When you already have your global crisis on the page, you’ll know exactly what target the first 75% of your story needs to be aiming for. You’ll be able to see more clearly what the reader needs to know in order to stick with you and your character as she approaches that crisis and climax. And you’ll much more easily be able to jettison backstory elements that you needed to understand as the author, but that the reader really doesn’t need to know in detail.
And then, you might decide to go back to the linear, single storyline after all. You might discover that much of the backstory isn’t really necessary.
Kim: So this reminds me of the film Passengers, which didn’t work all that well told linearly from the male POV character Jim (played by Chris Pratt) who is awoken early from hypersleep and spends a year in utter solitude until he makes the difficult choice to wake another passenger, the beautiful Aurora (played by Jennifer Lawrence), which dooms her to live out the rest of her life alone on the ship as well.
Our conclusion was that this story could have benefitted from a converging timeline structure. In fact, there is a video from one of my favorite YouTubers Nerdwriter1, “Passengers Rearranged” In it, he recommends rearranging the story to have Aurora as the main POV character and shift the opening of the story to when she wakes up.
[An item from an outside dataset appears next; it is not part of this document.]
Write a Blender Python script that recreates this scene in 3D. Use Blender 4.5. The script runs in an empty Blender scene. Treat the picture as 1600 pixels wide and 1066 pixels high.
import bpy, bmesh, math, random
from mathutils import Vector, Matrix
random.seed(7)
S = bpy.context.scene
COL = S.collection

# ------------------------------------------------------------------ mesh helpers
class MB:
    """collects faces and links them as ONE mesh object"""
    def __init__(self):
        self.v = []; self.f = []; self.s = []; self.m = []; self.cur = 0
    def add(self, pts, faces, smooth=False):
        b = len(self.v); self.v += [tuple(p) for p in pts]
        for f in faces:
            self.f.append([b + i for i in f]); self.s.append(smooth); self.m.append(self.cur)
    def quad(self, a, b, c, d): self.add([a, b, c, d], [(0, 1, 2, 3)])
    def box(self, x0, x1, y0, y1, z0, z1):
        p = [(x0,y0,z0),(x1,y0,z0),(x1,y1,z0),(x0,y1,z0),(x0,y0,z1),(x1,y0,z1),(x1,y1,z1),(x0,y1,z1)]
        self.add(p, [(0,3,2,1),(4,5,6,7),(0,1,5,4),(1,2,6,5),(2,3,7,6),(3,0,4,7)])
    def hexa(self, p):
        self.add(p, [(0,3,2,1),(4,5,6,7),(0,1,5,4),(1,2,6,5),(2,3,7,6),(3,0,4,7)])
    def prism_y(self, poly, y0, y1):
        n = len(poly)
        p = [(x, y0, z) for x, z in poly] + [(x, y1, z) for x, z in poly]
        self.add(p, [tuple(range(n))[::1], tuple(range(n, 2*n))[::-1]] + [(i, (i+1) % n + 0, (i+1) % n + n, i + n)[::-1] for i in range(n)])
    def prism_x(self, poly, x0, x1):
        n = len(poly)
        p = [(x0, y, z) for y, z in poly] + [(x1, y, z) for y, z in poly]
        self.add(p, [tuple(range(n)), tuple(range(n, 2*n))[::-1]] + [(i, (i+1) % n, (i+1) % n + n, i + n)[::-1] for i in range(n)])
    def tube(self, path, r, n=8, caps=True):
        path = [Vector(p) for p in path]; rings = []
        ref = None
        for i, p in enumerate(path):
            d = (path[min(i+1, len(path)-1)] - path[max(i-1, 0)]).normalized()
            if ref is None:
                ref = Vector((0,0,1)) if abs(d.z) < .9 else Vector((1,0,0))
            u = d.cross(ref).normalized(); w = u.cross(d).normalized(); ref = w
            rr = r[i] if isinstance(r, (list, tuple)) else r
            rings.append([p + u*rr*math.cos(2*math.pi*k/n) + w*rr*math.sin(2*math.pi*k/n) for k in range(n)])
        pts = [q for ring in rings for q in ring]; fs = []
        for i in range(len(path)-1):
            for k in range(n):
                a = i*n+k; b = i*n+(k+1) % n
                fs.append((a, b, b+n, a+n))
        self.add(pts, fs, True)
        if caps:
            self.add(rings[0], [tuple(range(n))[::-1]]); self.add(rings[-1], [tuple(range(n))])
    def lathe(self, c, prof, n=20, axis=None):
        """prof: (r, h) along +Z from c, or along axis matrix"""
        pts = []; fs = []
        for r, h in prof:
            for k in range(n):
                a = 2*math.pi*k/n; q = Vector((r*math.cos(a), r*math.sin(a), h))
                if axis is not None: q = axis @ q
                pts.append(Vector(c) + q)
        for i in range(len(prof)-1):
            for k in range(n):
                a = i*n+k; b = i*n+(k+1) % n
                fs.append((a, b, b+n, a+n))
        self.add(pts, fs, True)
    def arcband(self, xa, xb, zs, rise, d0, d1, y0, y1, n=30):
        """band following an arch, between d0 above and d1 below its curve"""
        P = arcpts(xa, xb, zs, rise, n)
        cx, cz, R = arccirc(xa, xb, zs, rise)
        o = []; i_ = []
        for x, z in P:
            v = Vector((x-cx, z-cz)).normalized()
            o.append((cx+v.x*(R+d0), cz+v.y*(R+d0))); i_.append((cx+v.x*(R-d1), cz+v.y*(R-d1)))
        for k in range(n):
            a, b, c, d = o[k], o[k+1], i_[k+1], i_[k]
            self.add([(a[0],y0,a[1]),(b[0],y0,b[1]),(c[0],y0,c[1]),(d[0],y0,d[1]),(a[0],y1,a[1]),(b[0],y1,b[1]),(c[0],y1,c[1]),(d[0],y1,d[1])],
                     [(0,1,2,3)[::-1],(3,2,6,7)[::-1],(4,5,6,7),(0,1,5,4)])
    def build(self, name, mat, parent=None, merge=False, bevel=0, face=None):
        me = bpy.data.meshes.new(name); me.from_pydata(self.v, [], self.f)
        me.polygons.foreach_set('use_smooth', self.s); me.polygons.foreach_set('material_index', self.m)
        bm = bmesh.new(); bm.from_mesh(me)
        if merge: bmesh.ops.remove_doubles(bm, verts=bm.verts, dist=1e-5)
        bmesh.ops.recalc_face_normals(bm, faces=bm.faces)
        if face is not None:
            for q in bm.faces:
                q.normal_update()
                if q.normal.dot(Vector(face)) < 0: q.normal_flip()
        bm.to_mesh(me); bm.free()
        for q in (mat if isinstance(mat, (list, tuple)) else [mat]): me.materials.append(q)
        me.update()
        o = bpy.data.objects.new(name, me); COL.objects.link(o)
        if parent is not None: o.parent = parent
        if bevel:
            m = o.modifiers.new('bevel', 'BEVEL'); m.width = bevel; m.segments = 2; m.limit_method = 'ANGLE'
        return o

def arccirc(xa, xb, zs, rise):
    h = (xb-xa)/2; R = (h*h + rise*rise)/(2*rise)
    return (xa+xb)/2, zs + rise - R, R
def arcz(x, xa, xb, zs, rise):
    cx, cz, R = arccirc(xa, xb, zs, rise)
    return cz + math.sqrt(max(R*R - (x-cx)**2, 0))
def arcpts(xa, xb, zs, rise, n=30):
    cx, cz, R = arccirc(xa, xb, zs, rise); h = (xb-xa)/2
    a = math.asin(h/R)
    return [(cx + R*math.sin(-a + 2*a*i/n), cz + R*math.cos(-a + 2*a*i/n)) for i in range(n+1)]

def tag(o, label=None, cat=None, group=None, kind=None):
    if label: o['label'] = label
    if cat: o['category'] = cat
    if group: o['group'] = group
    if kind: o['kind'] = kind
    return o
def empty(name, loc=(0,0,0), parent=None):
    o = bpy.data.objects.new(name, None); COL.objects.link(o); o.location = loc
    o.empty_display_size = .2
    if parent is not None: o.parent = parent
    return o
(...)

This would change the Narrative Drive to suspense for Aurora, where we know as much as she does, and mystery for Jim, where he knows everything that’s happened since he woke up and we don’t. The converging timeline structure would come in as we flash back to the past intermittently and gradually understand what he went through and ultimately what he did to her.
Passengers lost most of its narrative drive the moment he decided to wake Aurora because what began in suspense shifted to dramatic irony but not even for the protagonist, and all of the suspense has shifted to when is Aurora going to find out what he did to her, and when she does what is going to happen. Not to mention it makes a mess of the genre and viewer experience.